The river, the Salzach, is wide and shallow, at least where I’ve peered into it. Its waters flow north in gentle ruffles and are pale, pastel green-blue, through which I can see stones on a sandy bottom as through pale blue glass. It’s very different from the deep bog-brown smooth-flowing River Suir that runs through Cahir, rising fish glinting in the late sun of a summer evening. Thickly leaved horse chestnuts and beeches clustered on its banks are reflected on its mirror-like impenetrable surface. The rocky banks of the Salzach, by contrast, slope steeply down to the river and are nearly bare.

As a Californian, used to muted earth-toned and pastel buildings, I was impressed by the use of colour in Irish towns. Colour is even more evident in the cityscape of Salzburg. Buildings are painted deep, saturated and bold colours. Just from my window on one small neighbour, I see apartment buildings painted salmon, saffron, lemon yellow and rich sky blue. The white house across the way has a purple door and mailbox; even its chain link fence is painted purple. The office building next to it, also white, has window frames of magenta. The schlosses, as I mentioned, are pink, yellow, blue and gold. In the Altstadt and the surrounding distracts, rococo facades are also painted pastels with filigreed ornaments in contrasting colours.
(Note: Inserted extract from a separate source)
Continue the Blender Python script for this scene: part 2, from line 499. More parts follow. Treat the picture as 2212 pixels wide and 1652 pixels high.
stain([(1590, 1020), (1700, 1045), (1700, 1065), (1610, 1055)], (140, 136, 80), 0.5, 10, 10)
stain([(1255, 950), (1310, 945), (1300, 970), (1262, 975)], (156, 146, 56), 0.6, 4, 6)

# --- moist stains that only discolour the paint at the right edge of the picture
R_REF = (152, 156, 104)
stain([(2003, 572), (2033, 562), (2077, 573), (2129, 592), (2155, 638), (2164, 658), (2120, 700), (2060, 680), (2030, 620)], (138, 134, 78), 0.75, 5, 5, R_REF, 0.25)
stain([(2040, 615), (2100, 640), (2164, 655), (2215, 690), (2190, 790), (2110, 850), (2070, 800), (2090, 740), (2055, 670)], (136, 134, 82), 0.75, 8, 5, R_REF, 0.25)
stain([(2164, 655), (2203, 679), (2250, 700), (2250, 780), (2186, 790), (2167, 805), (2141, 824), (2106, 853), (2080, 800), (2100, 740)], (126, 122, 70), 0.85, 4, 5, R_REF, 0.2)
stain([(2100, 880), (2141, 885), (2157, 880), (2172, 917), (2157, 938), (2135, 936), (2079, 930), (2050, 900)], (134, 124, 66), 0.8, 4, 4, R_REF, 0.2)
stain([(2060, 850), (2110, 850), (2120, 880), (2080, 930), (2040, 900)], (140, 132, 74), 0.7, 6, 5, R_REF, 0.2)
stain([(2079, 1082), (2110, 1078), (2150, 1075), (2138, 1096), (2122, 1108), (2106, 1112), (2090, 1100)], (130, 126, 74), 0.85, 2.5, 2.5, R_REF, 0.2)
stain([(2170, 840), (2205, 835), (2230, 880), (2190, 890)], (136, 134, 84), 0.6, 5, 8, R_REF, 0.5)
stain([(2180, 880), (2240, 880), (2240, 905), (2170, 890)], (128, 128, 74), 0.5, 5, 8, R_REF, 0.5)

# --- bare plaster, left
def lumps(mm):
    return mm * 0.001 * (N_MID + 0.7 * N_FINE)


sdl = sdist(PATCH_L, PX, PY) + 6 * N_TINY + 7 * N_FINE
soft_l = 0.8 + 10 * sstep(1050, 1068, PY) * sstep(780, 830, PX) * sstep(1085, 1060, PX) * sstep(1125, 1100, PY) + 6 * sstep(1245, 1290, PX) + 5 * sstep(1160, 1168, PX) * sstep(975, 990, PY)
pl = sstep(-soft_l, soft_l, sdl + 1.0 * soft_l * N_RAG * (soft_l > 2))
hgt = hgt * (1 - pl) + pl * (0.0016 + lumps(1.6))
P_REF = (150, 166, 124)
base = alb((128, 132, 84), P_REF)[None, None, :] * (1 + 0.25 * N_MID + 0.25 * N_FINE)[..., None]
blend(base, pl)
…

In the country side, buildings are timbered, often with hipped roofs decorated open-work gingerbread shapes. Churches in country villages rise in tall, narrow austere blocks, with vertical thrusts of steeple attached on otherwise unornamented front walls. Many of the steeples bulge with onion-shaped bulbs just before their pinnacles. So unlike the stone churches of Ireland, they still startle me when I see their masculine silhouettes dominant in the landscape.

In memory, Ireland seemed comfortable and emotionally accessible from the first time I saw it. Although new to me, the landscape seemed natural, familiar to my psyche. Here, the landscape seems exotic, and though I once had the vocabulary of art and architecture, now I stumble, searching for words now lost to me. Like German, the landscape is not disagreeable; it’s just pushing me to find words to express meaning.